╭─ Data extract

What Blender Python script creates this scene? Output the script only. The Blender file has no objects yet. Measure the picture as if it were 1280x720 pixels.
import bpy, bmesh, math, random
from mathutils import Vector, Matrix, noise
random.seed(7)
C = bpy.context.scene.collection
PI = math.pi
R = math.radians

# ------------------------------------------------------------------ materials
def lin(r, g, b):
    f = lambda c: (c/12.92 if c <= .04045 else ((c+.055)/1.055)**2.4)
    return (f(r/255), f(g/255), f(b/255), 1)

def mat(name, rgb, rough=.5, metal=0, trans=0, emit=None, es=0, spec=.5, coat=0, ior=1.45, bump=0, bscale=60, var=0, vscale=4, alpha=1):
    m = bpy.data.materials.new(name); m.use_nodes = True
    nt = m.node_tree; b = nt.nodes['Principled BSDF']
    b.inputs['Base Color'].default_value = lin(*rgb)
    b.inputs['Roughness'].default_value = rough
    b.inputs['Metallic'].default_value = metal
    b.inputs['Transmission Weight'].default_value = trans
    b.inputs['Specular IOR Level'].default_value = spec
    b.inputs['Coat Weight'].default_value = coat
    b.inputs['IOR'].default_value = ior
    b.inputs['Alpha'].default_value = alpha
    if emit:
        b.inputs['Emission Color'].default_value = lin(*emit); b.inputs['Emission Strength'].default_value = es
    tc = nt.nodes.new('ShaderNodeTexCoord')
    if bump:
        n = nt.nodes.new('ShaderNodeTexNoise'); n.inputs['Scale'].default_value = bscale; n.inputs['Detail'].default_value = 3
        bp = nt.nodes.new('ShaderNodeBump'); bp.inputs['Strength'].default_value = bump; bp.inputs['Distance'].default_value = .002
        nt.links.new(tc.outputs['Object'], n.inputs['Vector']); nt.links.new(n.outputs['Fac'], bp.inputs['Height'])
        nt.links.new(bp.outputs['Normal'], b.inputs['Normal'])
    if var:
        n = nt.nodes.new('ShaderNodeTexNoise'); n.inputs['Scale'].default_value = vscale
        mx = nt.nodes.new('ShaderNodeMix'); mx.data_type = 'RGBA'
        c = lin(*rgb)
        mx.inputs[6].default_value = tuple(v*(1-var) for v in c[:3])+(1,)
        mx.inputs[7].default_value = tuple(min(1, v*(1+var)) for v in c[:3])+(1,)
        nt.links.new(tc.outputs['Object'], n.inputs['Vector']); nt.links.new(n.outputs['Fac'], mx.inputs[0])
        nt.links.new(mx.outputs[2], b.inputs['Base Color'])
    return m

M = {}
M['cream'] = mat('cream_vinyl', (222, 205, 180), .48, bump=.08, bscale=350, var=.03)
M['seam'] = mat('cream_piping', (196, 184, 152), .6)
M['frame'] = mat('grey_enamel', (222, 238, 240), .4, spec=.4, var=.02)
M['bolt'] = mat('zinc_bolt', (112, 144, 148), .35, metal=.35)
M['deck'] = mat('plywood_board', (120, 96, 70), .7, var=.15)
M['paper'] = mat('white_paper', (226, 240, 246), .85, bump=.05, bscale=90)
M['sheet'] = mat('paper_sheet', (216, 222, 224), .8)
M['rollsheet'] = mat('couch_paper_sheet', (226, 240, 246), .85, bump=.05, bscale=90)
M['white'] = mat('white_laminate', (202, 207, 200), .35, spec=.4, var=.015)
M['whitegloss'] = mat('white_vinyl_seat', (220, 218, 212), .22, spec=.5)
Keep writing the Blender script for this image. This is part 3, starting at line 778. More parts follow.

╰─

*Your objective*: Without leaving anything out, quote all the data.

*The reply*:
What Blender Python script creates this scene? Output the script only. The Blender file has no objects yet. Measure the picture as if it were 1280x720 pixels.
import bpy, bmesh, math, random
from mathutils import Vector, Matrix, noise
random.seed(7)
C = bpy.context.scene.collection
PI = math.pi
R = math.radians

# ------------------------------------------------------------------ materials
def lin(r, g, b):
    f = lambda c: (c/12.92 if c <= .04045 else ((c+.055)/1.055)**2.4)
    return (f(r/255), f(g/255), f(b/255), 1)

def mat(name, rgb, rough=.5, metal=0, trans=0, emit=None, es=0, spec=.5, coat=0, ior=1.45, bump=0, bscale=60, var=0, vscale=4, alpha=1):
    m = bpy.data.materials.new(name); m.use_nodes = True
    nt = m.node_tree; b = nt.nodes['Principled BSDF']
    b.inputs['Base Color'].default_value = lin(*rgb)
    b.inputs['Roughness'].default_value = rough
    b.inputs['Metallic'].default_value = metal
    b.inputs['Transmission Weight'].default_value = trans
    b.inputs['Specular IOR Level'].default_value = spec
    b.inputs['Coat Weight'].default_value = coat
    b.inputs['IOR'].default_value = ior
    b.inputs['Alpha'].default_value = alpha
    if emit:
        b.inputs['Emission Color'].default_value = lin(*emit); b.inputs['Emission Strength'].default_value = es
    tc = nt.nodes.new('ShaderNodeTexCoord')
    if bump:
        n = nt.nodes.new('ShaderNodeTexNoise'); n.inputs['Scale'].default_value = bscale; n.inputs['Detail'].default_value = 3
        bp = nt.nodes.new('ShaderNodeBump'); bp.inputs['Strength'].default_value = bump; bp.inputs['Distance'].default_value = .002
        nt.links.new(tc.outputs['Object'], n.inputs['Vector']); nt.links.new(n.outputs['Fac'], bp.inputs['Height'])
        nt.links.new(bp.outputs['Normal'], b.inputs['Normal'])
    if var:
        n = nt.nodes.new('ShaderNodeTexNoise'); n.inputs['Scale'].default_value = vscale
        mx = nt.nodes.new('ShaderNodeMix'); mx.data_type = 'RGBA'
        c = lin(*rgb)
        mx.inputs[6].default_value = tuple(v*(1-var) for v in c[:3])+(1,)
        mx.inputs[7].default_value = tuple(min(1, v*(1+var)) for v in c[:3])+(1,)
        nt.links.new(tc.outputs['Object'], n.inputs['Vector']); nt.links.new(n.outputs['Fac'], mx.inputs[0])
        nt.links.new(mx.outputs[2], b.inputs['Base Color'])
    return m

M = {}
M['cream'] = mat('cream_vinyl', (222, 205, 180), .48, bump=.08, bscale=350, var=.03)
M['seam'] = mat('cream_piping', (196, 184, 152), .6)
M['frame'] = mat('grey_enamel', (222, 238, 240), .4, spec=.4, var=.02)
M['bolt'] = mat('zinc_bolt', (112, 144, 148), .35, metal=.35)
M['deck'] = mat('plywood_board', (120, 96, 70), .7, var=.15)
M['paper'] = mat('white_paper', (226, 240, 246), .85, bump=.05, bscale=90)
M['sheet'] = mat('paper_sheet', (216, 222, 224), .8)
M['rollsheet'] = mat('couch_paper_sheet', (226, 240, 246), .85, bump=.05, bscale=90)
M['white'] = mat('white_laminate', (202, 207, 200), .35, spec=.4, var=.015)
M['whitegloss'] = mat('white_vinyl_seat', (220, 218, 212), .22, spec=.5)
Keep writing the Blender script for this image. This is part 3, starting at line 778. More parts follow.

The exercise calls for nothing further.